No curto prazo, vários fatores devem moldar o desdobramento do caso:

  • Limitações de recurso: Hasina, condenada em ausência, só poderá recorrer formalmente se for detida e apresentada ao tribunal em Bangladesh, o que torna a Índia um ator central nessa equação.
  • Clima interno: se a aparente calma nas ruas se mantiver, o governo interino tende a argumentar que conseguiu controlar a crise; qualquer explosão de violência, porém, pode reabrir o debate sobre a legitimidade do tribunal.
  • Pressão internacional: condenações públicas da pena de morte e críticas ao processo podem levar Dhaka a repensar a execução da sentença, ainda que mantenha o veredito de culpa.

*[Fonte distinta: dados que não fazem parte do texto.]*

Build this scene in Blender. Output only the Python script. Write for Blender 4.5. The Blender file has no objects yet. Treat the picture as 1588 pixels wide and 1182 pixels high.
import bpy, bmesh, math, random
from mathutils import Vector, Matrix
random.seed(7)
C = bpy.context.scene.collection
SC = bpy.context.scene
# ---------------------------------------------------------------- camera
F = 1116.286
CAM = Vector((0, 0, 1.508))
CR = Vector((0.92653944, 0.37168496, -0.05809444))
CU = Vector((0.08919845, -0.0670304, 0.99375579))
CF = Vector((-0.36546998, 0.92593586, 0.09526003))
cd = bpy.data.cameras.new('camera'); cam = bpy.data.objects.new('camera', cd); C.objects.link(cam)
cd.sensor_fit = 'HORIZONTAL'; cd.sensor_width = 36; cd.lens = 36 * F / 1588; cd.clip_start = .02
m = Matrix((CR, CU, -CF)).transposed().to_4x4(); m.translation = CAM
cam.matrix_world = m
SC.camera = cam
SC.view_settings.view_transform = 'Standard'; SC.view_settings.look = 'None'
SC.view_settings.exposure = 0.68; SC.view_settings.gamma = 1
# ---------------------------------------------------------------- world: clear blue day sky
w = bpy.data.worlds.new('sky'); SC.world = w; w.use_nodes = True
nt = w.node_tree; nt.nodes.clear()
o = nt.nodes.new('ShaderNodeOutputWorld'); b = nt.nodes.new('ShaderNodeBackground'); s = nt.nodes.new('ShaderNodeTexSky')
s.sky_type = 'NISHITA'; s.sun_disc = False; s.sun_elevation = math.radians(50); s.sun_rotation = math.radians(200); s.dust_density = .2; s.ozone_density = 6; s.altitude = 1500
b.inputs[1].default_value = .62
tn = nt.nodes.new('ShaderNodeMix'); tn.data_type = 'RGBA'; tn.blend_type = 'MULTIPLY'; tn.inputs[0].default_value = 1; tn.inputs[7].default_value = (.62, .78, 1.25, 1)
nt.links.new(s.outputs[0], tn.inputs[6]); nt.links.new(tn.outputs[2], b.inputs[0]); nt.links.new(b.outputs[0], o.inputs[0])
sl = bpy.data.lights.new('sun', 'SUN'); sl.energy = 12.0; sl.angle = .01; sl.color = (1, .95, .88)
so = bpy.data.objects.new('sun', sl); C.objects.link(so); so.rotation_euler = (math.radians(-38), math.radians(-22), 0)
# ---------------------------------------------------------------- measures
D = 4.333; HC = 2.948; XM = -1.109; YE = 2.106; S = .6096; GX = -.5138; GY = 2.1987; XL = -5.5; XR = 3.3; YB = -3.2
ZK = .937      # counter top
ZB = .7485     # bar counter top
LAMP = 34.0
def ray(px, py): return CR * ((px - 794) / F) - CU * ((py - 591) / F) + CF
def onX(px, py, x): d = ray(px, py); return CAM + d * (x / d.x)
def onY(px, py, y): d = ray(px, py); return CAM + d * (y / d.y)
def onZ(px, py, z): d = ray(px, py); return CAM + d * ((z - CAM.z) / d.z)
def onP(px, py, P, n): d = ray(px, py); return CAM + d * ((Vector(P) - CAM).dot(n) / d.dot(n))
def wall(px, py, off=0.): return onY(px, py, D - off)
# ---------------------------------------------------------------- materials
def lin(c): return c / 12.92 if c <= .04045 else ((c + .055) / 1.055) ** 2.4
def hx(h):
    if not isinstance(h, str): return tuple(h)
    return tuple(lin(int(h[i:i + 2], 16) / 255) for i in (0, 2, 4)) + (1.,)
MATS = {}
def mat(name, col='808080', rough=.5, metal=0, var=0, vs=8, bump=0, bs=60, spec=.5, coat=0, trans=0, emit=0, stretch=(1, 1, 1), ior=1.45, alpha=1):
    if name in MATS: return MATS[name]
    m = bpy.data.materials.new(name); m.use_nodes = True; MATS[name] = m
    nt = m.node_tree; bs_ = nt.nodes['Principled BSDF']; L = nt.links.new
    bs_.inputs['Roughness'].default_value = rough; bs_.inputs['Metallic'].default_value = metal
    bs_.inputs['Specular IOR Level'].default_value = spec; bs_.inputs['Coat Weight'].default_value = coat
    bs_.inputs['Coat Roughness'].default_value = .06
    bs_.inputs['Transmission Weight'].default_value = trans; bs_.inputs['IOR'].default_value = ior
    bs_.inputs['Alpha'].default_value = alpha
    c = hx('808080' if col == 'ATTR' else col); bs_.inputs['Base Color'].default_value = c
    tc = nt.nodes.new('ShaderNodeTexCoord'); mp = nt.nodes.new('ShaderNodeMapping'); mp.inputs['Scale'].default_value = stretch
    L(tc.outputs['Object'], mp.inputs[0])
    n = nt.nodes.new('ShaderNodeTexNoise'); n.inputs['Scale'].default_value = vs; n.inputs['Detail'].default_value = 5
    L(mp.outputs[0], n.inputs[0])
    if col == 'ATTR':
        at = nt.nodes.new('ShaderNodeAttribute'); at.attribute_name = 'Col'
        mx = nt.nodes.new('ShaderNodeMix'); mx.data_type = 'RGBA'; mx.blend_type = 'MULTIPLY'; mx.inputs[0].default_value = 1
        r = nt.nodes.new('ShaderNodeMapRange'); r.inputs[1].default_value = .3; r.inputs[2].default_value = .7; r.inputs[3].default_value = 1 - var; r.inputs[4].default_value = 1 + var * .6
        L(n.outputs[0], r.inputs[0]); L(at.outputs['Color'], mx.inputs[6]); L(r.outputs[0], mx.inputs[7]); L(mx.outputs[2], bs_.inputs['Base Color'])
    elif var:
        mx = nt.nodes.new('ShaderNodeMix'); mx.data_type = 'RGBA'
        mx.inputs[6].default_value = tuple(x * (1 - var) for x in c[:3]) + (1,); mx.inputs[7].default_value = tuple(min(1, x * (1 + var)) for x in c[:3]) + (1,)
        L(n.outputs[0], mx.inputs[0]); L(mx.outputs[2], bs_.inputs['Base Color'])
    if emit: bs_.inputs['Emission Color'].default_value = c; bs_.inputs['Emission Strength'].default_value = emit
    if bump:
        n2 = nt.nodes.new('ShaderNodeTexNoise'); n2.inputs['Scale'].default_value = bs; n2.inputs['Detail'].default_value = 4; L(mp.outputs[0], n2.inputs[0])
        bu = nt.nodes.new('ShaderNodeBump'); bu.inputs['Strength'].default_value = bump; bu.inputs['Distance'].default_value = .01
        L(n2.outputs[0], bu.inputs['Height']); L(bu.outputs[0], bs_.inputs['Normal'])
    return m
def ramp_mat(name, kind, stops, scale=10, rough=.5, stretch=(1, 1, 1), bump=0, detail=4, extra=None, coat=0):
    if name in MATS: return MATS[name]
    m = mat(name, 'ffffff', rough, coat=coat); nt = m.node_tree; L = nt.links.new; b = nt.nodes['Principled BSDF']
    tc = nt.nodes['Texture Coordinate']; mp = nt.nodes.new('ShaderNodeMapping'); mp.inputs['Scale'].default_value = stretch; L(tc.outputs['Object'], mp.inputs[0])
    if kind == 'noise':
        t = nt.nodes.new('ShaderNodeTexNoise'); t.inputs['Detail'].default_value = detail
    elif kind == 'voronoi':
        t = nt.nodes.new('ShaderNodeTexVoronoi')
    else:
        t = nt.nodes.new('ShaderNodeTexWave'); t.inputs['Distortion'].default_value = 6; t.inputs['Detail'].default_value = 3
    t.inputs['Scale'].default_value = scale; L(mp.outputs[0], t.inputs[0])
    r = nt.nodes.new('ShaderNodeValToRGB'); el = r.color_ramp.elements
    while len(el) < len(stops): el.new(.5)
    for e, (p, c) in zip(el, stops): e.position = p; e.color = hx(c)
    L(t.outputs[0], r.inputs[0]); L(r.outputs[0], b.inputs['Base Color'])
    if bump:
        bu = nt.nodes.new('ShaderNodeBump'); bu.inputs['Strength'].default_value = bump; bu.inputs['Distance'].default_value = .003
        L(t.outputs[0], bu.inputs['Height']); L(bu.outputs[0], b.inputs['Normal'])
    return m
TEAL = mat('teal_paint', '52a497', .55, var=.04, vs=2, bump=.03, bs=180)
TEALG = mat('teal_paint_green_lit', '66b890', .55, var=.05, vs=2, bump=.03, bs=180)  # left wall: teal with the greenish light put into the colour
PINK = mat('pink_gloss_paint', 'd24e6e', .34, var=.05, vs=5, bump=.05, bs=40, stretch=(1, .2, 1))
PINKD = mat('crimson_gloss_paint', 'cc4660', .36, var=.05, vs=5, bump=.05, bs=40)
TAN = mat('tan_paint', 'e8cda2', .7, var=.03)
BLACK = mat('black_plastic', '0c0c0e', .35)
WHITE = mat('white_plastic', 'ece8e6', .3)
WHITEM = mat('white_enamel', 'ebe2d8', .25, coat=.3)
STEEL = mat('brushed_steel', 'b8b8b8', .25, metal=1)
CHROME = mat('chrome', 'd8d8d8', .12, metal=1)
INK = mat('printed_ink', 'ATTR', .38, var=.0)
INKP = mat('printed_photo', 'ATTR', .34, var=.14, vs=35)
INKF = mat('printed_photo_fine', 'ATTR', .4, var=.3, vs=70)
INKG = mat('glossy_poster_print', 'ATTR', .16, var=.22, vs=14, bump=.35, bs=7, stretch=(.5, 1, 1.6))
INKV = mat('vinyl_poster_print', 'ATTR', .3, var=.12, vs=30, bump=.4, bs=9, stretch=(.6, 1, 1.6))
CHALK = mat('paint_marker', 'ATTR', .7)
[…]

No médio e longo prazo, a questão central será se Bangladesh conseguirá:

  • punir responsáveis por crimes de Estado sem transformar tribunais em instrumentos de retaliação política;
  • construir instituições judiciais com credibilidade suficiente para serem aceitas por diferentes campos políticos;
  • realizar eleições de 2026 em um ambiente menos polarizado, no qual a violência de 2024 seja reconhecida, mas não explorada apenas como arma retórica.

Conclusão: um veredito que define mais do que o destino de uma líder

A sentença de morte contra Sheikh Hasina é, ao mesmo tempo:

  • uma resposta — ainda que controversa — ao massacre de centenas ou milhares de manifestantes em 2024;
  • um teste para a capacidade de Bangladesh em conciliar responsabilização e Estado de Direito;
  • e um espelho das divisões profundas de um país que tenta se reinventar depois de anos de governo concentrado em uma figura dominante.

Mais do que decidir o futuro político de uma ex-primeira-ministra, o caso Hasina coloca em jogo a forma como Bangladesh vai encarar a sua própria história recente de violência de Estado — e se esse acerto de contas será instrumento de reconciliação ou combustível para novos ciclos de conflito.